The java.time framework is built into Java 8 and later. These classes supplant the troublesome old legacy date-time classes such as java.util.Date, Calendar, & SimpleDateFormat.

To learn more, see the Oracle Tutorial. And search Stack Overflow for many examples and explanations. Specification is JSR 310.

The Joda-Time project, now in maintenance mode, advises migration to the java.time classes.

You may exchange java.time objects directly with your database. Use a JDBC driver compliant with JDBC 4.2 or later. No need for strings, no need for java.sql.* classes.

Where to obtain the java.time classes?

• Java SE 8, Java SE 9, Java SE 10, Java SE 11, and later - Part of the standard Java API with a bundled implementation.
  • Java 9 adds some minor features and fixes.
• Java SE 6 and Java SE 7
  • Most of the java.time functionality is back-ported to Java 6 & 7 in ThreeTen-Backport.
• Android
  • Later versions of Android bundle implementations of the java.time classes.
  • For earlier Android (<26), the ThreeTenABP project adapts ThreeTen-Backport (mentioned above). See How to use ThreeTenABP….

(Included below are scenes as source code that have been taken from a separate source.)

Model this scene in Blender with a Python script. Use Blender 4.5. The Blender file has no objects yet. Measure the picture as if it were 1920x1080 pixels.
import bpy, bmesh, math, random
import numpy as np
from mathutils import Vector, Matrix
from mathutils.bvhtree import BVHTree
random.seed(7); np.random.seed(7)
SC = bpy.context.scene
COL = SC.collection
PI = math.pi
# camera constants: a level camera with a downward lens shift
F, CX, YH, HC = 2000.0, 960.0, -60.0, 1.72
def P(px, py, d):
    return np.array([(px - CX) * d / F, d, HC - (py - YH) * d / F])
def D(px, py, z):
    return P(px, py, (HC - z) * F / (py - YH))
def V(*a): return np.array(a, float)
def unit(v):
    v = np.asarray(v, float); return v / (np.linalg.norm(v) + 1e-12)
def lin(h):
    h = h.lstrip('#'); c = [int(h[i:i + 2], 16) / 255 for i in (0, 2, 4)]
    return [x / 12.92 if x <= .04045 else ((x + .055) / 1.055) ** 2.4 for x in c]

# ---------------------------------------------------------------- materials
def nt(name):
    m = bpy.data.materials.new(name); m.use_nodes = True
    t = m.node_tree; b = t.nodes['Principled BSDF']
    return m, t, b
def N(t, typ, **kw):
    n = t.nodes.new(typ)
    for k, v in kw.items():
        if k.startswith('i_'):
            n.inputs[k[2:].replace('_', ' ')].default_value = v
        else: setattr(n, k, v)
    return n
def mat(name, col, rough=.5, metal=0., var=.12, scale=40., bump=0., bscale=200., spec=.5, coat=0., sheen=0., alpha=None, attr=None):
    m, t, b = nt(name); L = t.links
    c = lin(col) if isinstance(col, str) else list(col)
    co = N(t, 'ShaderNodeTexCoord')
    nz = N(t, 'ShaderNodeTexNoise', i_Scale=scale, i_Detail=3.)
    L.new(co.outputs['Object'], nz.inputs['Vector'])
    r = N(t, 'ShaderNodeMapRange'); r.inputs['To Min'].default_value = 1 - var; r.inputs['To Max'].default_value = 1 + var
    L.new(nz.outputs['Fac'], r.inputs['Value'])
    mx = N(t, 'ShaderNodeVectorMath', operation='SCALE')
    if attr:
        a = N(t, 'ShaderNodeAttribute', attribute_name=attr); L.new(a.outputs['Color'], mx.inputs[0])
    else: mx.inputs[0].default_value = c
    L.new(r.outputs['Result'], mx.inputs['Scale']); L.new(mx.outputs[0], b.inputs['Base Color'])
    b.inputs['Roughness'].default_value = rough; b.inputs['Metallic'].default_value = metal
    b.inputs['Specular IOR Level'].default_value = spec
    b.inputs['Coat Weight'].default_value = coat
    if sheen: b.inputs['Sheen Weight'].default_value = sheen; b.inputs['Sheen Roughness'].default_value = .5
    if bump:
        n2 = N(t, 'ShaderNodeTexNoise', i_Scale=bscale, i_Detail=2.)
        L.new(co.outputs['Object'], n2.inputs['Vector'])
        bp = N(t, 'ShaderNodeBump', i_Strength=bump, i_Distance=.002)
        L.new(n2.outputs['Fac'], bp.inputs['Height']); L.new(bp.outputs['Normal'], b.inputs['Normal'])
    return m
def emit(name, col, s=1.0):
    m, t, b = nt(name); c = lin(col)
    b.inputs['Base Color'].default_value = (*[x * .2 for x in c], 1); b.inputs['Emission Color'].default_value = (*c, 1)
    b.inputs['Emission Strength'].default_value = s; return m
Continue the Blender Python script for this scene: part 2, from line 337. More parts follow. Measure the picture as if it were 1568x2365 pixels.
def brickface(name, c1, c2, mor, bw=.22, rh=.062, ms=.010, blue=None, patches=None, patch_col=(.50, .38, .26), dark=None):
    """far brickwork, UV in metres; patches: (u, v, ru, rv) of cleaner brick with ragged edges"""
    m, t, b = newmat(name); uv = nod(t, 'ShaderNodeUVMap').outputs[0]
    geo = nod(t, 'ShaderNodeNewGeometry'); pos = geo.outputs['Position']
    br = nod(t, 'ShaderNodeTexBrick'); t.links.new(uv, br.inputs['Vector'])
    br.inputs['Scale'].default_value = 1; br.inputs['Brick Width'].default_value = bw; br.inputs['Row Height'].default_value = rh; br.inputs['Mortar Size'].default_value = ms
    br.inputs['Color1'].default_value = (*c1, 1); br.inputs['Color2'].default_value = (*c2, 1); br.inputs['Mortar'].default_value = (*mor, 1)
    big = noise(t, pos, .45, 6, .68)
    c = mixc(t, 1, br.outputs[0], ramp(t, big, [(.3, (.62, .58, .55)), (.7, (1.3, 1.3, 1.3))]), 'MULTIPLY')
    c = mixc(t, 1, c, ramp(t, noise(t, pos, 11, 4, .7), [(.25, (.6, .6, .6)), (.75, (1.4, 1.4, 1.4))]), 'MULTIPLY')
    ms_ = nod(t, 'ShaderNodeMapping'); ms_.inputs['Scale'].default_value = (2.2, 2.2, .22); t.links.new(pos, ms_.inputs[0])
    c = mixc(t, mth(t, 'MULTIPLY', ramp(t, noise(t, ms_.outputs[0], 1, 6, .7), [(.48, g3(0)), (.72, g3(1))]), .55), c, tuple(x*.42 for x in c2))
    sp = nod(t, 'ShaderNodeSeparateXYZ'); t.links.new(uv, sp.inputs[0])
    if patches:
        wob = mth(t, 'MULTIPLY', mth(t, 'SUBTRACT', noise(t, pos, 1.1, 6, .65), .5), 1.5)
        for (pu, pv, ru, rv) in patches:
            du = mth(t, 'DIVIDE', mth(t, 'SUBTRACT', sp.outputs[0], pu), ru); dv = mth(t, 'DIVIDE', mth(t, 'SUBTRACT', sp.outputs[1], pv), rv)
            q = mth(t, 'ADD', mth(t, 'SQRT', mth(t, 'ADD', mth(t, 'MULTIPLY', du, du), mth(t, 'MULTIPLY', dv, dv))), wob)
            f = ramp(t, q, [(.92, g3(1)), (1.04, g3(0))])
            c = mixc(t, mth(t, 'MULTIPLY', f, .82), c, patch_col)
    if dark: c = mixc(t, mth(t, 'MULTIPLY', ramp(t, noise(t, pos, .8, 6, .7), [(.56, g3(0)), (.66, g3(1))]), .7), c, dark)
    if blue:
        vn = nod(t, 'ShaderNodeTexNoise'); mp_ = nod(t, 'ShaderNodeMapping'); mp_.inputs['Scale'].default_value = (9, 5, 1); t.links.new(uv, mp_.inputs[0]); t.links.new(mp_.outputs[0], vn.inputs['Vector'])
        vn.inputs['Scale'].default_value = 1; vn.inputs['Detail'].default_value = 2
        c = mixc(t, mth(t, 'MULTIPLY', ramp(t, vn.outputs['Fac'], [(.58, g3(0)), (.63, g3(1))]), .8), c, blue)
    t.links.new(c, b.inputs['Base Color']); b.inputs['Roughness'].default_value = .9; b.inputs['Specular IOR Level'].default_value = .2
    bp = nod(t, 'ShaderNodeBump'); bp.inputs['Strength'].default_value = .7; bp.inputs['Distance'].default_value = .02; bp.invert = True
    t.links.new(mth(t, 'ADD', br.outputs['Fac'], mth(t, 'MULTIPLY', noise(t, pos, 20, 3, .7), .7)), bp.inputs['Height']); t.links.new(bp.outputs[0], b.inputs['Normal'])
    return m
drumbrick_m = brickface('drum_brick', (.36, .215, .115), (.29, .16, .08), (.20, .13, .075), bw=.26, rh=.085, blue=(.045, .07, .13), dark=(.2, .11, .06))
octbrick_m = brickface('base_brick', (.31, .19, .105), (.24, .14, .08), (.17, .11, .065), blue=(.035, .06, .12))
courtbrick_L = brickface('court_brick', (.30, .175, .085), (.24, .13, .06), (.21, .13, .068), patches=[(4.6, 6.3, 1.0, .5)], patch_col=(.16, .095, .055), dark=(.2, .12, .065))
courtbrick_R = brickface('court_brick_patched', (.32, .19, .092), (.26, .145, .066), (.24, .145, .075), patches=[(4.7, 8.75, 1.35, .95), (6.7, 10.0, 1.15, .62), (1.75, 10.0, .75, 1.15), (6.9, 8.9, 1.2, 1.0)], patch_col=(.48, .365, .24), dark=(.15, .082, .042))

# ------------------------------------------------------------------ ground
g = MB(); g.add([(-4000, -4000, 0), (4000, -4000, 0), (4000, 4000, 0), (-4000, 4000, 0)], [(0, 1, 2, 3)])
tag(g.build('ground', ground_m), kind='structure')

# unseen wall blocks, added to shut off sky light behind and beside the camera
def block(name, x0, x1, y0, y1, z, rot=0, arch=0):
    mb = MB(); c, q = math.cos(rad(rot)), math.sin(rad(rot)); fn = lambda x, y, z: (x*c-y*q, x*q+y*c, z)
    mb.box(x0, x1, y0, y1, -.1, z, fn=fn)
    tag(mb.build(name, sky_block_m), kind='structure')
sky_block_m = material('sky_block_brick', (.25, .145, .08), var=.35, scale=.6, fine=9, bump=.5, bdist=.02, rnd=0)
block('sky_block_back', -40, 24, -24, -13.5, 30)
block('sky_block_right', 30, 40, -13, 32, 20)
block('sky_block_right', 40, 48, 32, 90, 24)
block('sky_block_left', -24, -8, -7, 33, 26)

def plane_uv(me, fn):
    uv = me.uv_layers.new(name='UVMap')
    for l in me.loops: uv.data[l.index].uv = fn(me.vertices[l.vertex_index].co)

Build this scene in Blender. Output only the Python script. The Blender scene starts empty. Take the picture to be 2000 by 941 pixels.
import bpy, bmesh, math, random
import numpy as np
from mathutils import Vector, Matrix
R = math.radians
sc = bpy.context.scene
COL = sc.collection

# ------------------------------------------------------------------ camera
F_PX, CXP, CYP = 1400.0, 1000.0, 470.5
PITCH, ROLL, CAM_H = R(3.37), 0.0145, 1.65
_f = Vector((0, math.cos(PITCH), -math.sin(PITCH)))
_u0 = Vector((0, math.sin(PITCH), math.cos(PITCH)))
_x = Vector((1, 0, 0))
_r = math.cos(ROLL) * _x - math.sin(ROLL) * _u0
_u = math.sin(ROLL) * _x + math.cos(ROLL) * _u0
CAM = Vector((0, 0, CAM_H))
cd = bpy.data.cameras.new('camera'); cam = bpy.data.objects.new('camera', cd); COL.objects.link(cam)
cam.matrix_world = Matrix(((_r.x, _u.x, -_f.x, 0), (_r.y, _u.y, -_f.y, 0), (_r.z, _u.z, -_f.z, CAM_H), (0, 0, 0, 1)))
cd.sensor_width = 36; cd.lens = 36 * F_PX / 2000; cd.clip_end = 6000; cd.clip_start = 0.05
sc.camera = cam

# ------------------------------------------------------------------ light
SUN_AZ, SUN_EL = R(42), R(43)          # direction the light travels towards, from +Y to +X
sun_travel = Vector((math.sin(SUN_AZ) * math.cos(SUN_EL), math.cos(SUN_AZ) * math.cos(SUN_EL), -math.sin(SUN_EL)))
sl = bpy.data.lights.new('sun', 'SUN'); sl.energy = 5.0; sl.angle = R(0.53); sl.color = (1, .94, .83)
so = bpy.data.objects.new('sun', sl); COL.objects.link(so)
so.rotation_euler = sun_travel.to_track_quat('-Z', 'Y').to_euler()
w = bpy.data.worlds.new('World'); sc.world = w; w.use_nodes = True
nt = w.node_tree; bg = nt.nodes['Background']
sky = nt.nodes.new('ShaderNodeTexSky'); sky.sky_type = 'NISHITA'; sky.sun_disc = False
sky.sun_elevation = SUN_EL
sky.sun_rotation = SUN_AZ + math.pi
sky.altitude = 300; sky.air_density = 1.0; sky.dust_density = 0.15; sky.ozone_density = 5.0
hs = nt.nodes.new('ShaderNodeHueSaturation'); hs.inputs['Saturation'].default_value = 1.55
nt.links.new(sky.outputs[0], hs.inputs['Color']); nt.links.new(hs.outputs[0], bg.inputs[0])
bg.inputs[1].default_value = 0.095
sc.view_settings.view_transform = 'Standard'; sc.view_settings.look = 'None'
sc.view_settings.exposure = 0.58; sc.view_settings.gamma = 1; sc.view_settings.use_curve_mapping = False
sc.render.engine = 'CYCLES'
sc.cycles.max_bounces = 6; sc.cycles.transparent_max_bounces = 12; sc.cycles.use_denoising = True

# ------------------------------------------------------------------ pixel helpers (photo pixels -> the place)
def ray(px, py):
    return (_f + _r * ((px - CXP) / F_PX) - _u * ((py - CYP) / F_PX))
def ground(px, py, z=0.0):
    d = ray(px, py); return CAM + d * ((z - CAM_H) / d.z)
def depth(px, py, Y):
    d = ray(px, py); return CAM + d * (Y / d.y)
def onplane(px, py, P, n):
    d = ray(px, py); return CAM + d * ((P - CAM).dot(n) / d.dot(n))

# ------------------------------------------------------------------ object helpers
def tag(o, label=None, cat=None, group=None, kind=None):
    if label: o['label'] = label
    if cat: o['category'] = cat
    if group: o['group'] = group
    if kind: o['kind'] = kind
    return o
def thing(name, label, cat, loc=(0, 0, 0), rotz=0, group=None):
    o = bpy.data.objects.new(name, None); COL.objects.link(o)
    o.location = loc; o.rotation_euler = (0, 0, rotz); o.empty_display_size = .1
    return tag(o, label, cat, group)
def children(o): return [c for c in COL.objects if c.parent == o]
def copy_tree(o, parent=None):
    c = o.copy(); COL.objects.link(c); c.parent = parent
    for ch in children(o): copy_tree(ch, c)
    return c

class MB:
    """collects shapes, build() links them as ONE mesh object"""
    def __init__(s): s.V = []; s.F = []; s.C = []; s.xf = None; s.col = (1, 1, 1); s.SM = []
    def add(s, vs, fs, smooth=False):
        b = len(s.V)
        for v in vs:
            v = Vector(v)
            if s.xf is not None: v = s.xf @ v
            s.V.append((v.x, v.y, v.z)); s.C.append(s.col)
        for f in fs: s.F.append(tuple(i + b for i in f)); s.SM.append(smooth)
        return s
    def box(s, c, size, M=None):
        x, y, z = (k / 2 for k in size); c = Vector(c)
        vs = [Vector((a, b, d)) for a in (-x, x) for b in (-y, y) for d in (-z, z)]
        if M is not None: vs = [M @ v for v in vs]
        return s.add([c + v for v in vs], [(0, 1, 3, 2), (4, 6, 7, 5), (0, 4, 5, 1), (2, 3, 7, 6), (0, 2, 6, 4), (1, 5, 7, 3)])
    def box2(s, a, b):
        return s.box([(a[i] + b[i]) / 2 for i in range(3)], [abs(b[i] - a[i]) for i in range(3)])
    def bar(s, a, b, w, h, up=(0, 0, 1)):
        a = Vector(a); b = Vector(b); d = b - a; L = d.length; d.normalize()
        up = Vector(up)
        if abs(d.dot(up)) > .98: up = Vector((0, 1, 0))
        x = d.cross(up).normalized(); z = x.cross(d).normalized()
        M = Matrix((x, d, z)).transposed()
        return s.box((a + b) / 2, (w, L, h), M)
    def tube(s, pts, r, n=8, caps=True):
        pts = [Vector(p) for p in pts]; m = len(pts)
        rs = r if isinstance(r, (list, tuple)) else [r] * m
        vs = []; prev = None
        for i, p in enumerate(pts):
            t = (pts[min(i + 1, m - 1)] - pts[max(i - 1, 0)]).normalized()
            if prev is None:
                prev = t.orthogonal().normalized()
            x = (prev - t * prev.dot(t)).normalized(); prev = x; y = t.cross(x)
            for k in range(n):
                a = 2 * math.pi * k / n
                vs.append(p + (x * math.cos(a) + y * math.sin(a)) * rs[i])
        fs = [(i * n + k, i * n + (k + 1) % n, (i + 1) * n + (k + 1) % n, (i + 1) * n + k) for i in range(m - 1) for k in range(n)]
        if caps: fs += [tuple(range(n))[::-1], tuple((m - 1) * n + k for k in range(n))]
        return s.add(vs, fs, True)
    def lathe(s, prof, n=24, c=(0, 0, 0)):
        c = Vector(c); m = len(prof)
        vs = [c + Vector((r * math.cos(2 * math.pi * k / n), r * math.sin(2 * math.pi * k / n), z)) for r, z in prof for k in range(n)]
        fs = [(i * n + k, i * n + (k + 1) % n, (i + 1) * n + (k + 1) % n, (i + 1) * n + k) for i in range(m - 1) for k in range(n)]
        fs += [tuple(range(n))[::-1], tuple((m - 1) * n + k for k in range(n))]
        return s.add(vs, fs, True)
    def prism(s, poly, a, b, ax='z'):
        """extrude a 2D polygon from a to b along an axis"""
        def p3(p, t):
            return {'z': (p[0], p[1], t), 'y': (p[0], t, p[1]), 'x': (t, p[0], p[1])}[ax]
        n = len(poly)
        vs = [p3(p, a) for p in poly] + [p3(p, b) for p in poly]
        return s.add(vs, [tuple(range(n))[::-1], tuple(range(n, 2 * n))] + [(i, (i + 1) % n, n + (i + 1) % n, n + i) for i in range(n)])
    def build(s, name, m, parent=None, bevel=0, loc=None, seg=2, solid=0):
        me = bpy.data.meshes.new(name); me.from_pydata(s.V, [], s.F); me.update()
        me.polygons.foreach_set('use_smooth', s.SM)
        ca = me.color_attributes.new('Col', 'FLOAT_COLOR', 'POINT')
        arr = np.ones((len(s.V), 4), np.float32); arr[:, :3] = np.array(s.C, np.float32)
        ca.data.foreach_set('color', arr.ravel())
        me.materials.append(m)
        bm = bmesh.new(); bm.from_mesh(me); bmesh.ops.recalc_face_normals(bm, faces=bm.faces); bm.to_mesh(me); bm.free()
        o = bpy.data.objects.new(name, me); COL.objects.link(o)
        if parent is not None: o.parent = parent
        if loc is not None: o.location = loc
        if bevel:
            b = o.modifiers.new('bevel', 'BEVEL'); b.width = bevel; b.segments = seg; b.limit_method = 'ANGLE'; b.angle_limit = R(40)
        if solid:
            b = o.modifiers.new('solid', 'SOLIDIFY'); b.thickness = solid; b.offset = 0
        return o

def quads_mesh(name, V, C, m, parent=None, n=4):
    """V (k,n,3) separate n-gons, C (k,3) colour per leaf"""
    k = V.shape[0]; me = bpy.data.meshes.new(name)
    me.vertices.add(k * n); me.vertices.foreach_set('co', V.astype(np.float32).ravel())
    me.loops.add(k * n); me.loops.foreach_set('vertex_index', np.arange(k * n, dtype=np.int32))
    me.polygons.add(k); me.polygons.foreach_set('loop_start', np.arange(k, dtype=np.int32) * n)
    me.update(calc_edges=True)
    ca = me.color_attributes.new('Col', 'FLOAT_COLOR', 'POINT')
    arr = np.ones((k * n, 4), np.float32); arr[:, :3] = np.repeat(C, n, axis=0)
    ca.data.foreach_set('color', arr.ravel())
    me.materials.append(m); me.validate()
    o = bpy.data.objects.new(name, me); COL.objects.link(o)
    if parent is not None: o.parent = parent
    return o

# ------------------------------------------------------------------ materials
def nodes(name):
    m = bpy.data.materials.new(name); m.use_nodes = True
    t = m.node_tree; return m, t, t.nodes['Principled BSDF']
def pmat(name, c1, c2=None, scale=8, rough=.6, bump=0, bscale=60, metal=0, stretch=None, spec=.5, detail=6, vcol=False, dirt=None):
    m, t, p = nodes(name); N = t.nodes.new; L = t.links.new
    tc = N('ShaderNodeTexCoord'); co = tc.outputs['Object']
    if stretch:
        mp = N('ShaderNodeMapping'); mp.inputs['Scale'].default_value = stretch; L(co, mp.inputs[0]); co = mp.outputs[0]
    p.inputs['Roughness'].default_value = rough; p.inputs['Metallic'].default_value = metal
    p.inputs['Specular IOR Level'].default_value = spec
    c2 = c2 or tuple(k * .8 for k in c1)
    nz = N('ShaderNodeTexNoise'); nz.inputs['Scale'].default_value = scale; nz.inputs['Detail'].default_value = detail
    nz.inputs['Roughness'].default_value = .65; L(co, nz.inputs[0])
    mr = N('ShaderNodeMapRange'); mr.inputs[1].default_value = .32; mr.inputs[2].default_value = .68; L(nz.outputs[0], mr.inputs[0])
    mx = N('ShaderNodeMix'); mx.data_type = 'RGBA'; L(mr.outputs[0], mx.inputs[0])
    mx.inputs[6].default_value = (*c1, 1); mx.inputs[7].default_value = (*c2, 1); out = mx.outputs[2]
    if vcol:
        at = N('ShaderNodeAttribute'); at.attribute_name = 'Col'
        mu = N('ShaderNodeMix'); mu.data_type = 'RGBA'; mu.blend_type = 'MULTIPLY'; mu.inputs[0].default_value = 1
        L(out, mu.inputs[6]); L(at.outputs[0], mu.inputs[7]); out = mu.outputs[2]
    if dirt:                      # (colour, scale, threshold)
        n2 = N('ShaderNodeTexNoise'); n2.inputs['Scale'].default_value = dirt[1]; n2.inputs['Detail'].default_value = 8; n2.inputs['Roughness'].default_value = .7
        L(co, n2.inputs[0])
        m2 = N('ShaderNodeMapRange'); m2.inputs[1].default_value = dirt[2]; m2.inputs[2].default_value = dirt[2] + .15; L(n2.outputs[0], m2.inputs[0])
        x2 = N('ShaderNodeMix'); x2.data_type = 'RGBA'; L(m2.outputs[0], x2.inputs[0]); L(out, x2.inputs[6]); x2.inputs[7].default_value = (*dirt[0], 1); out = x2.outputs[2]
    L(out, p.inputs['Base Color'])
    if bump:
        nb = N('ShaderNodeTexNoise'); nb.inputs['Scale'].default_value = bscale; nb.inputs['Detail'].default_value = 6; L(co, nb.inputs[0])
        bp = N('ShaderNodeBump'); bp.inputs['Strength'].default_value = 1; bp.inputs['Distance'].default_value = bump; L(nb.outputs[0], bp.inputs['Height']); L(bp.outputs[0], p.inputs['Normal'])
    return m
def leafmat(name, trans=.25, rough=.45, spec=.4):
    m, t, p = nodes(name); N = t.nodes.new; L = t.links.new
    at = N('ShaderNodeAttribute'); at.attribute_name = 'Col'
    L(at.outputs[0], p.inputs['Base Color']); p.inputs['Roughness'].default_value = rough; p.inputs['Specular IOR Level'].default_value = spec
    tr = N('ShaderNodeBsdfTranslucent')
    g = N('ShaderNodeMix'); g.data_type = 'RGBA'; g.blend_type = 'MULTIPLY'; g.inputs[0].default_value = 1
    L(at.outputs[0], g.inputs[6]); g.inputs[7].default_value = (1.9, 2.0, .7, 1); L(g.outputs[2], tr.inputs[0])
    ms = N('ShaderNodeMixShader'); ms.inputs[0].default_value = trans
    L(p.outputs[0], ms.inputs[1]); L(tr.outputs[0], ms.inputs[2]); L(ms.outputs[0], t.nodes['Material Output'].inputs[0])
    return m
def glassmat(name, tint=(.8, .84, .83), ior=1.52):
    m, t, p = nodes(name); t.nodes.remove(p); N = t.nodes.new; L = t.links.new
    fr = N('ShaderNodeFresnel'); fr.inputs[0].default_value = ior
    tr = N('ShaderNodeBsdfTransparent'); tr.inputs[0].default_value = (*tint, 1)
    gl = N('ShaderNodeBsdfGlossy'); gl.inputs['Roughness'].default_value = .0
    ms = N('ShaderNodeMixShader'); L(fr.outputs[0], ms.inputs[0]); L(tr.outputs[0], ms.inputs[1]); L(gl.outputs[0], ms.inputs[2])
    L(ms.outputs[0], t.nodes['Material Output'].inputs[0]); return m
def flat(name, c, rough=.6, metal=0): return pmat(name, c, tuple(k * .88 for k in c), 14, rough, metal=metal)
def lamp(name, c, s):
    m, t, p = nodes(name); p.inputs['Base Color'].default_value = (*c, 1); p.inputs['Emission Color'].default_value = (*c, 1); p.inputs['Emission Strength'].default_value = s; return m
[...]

The ThreeTen-Extra project extends java.time with additional classes. This project is a proving ground for possible future additions to java.time. You may find some useful classes here such as Interval, YearWeek, YearQuarter, and more.

Answer 2

I just tested with some assumption, and it seems that the problem is related to integer overflow.

I assume you defined NewFoodItem.date as int, instead of long. Hence, when you multiply the date * 1000 (both are int), it returns int.

int d = 1409012824; // foodItem.date
int d1000 = d * 1000; // returns 263550912 because of overflow, instead of 1409012824000

String date = new SimpleDateFormat("MM/dd/yyyy HH:mm:ss")
    .format(new Date(d1000)); // returns 01/04/1970 08:42:30

When I try changing one of them to long, it behaves as expected

// case 1
long d = 1409012824;
long d1000 = d * 1000; // now returns 1409012824000 correctly

String date = new SimpleDateFormat("MM/dd/yyyy HH:mm:ss")
    .format(new Date(d1000)); // returns 08/26/2014 08:27:04

// case 2
int d = 1409012824;
long d1000 = d * 1000L; // note the "L" suffix to indicate the number as long 
long d1000f = d * 1000; // FAIL, still returns 263550912 because of integer overflow

String date = new SimpleDateFormat("MM/dd/yyyy HH:mm:ss")
    .format(new Date(d1000)); // returns 08/26/2014 08:27:04
String date = new SimpleDateFormat("MM/dd/yyyy HH:mm:ss")
    .format(new Date(d1000f)); // returns 01/04/1970 08:42:30

Generally when working with Date in Java, we define them as long since normally they are in millisecond. For easier maintenance, changing the type of NewFoodItem.date as long is the preferred one; much better if it's in millisecond also.